> **DATA LINES**:
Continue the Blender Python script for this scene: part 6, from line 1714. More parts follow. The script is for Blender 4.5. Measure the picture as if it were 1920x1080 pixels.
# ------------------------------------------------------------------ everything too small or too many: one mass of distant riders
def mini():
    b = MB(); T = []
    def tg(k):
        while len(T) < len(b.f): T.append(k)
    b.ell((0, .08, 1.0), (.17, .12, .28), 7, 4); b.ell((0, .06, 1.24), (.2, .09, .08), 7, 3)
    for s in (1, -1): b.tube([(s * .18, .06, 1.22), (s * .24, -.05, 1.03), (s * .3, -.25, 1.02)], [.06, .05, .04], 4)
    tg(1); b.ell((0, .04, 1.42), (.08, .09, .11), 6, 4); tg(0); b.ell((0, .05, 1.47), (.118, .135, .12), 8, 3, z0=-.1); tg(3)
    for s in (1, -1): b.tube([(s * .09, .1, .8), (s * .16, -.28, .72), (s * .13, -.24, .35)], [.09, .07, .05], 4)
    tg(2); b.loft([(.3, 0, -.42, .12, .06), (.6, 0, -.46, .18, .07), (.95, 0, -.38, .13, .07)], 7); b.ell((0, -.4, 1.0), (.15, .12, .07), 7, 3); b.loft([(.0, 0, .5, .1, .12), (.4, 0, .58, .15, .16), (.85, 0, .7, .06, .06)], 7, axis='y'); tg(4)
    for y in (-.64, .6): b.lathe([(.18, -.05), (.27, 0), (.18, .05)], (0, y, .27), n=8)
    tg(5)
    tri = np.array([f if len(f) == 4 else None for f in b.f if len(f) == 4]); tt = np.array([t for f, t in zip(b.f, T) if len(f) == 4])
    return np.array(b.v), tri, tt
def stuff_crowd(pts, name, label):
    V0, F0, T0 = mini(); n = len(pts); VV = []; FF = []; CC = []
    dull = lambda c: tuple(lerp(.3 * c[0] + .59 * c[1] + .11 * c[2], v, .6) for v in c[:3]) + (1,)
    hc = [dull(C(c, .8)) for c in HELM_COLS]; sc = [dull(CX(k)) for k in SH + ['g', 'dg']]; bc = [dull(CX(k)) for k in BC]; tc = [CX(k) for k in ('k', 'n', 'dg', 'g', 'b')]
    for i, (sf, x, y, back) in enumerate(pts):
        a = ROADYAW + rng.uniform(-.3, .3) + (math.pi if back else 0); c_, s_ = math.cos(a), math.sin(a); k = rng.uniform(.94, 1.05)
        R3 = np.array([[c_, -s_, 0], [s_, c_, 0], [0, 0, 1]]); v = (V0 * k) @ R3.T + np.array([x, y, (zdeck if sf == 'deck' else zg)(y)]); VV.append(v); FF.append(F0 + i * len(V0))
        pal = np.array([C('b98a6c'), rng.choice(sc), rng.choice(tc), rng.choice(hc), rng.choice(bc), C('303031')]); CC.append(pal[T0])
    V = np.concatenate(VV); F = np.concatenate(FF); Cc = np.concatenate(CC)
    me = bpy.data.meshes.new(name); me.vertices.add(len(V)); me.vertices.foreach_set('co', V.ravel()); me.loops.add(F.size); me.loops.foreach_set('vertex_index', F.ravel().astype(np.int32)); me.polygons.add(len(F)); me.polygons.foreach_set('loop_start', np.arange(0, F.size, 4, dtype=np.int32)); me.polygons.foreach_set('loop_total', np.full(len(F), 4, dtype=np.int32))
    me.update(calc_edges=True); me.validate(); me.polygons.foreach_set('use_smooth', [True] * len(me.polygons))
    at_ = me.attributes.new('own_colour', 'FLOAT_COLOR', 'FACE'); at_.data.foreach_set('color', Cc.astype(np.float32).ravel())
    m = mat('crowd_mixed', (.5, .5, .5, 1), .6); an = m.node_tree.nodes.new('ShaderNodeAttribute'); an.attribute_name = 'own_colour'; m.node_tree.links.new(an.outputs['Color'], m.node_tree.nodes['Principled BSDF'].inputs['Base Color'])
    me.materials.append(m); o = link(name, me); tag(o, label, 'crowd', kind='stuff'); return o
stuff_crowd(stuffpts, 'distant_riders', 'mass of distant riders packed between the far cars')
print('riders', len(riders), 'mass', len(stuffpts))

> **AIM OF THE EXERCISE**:
Please return the data above exactly as given.

> **SOLUTION TO THIS TASK**:
Continue the Blender Python script for this scene: part 6, from line 1714. More parts follow. The script is for Blender 4.5. Measure the picture as if it were 1920x1080 pixels.
# ------------------------------------------------------------------ everything too small or too many: one mass of distant riders
def mini():
    b = MB(); T = []
    def tg(k):
        while len(T) < len(b.f): T.append(k)
    b.ell((0, .08, 1.0), (.17, .12, .28), 7, 4); b.ell((0, .06, 1.24), (.2, .09, .08), 7, 3)
    for s in (1, -1): b.tube([(s * .18, .06, 1.22), (s * .24, -.05, 1.03), (s * .3, -.25, 1.02)], [.06, .05, .04], 4)
    tg(1); b.ell((0, .04, 1.42), (.08, .09, .11), 6, 4); tg(0); b.ell((0, .05, 1.47), (.118, .135, .12), 8, 3, z0=-.1); tg(3)
    for s in (1, -1): b.tube([(s * .09, .1, .8), (s * .16, -.28, .72), (s * .13, -.24, .35)], [.09, .07, .05], 4)
    tg(2); b.loft([(.3, 0, -.42, .12, .06), (.6, 0, -.46, .18, .07), (.95, 0, -.38, .13, .07)], 7); b.ell((0, -.4, 1.0), (.15, .12, .07), 7, 3); b.loft([(.0, 0, .5, .1, .12), (.4, 0, .58, .15, .16), (.85, 0, .7, .06, .06)], 7, axis='y'); tg(4)
    for y in (-.64, .6): b.lathe([(.18, -.05), (.27, 0), (.18, .05)], (0, y, .27), n=8)
    tg(5)
    tri = np.array([f if len(f) == 4 else None for f in b.f if len(f) == 4]); tt = np.array([t for f, t in zip(b.f, T) if len(f) == 4])
    return np.array(b.v), tri, tt
def stuff_crowd(pts, name, label):
    V0, F0, T0 = mini(); n = len(pts); VV = []; FF = []; CC = []
    dull = lambda c: tuple(lerp(.3 * c[0] + .59 * c[1] + .11 * c[2], v, .6) for v in c[:3]) + (1,)
    hc = [dull(C(c, .8)) for c in HELM_COLS]; sc = [dull(CX(k)) for k in SH + ['g', 'dg']]; bc = [dull(CX(k)) for k in BC]; tc = [CX(k) for k in ('k', 'n', 'dg', 'g', 'b')]
    for i, (sf, x, y, back) in enumerate(pts):
        a = ROADYAW + rng.uniform(-.3, .3) + (math.pi if back else 0); c_, s_ = math.cos(a), math.sin(a); k = rng.uniform(.94, 1.05)
        R3 = np.array([[c_, -s_, 0], [s_, c_, 0], [0, 0, 1]]); v = (V0 * k) @ R3.T + np.array([x, y, (zdeck if sf == 'deck' else zg)(y)]); VV.append(v); FF.append(F0 + i * len(V0))
        pal = np.array([C('b98a6c'), rng.choice(sc), rng.choice(tc), rng.choice(hc), rng.choice(bc), C('303031')]); CC.append(pal[T0])
    V = np.concatenate(VV); F = np.concatenate(FF); Cc = np.concatenate(CC)
    me = bpy.data.meshes.new(name); me.vertices.add(len(V)); me.vertices.foreach_set('co', V.ravel()); me.loops.add(F.size); me.loops.foreach_set('vertex_index', F.ravel().astype(np.int32)); me.polygons.add(len(F)); me.polygons.foreach_set('loop_start', np.arange(0, F.size, 4, dtype=np.int32)); me.polygons.foreach_set('loop_total', np.full(len(F), 4, dtype=np.int32))
    me.update(calc_edges=True); me.validate(); me.polygons.foreach_set('use_smooth', [True] * len(me.polygons))
    at_ = me.attributes.new('own_colour', 'FLOAT_COLOR', 'FACE'); at_.data.foreach_set('color', Cc.astype(np.float32).ravel())
    m = mat('crowd_mixed', (.5, .5, .5, 1), .6); an = m.node_tree.nodes.new('ShaderNodeAttribute'); an.attribute_name = 'own_colour'; m.node_tree.links.new(an.outputs['Color'], m.node_tree.nodes['Principled BSDF'].inputs['Base Color'])
    me.materials.append(m); o = link(name, me); tag(o, label, 'crowd', kind='stuff'); return o
stuff_crowd(stuffpts, 'distant_riders', 'mass of distant riders packed between the far cars')
print('riders', len(riders), 'mass', len(stuffpts))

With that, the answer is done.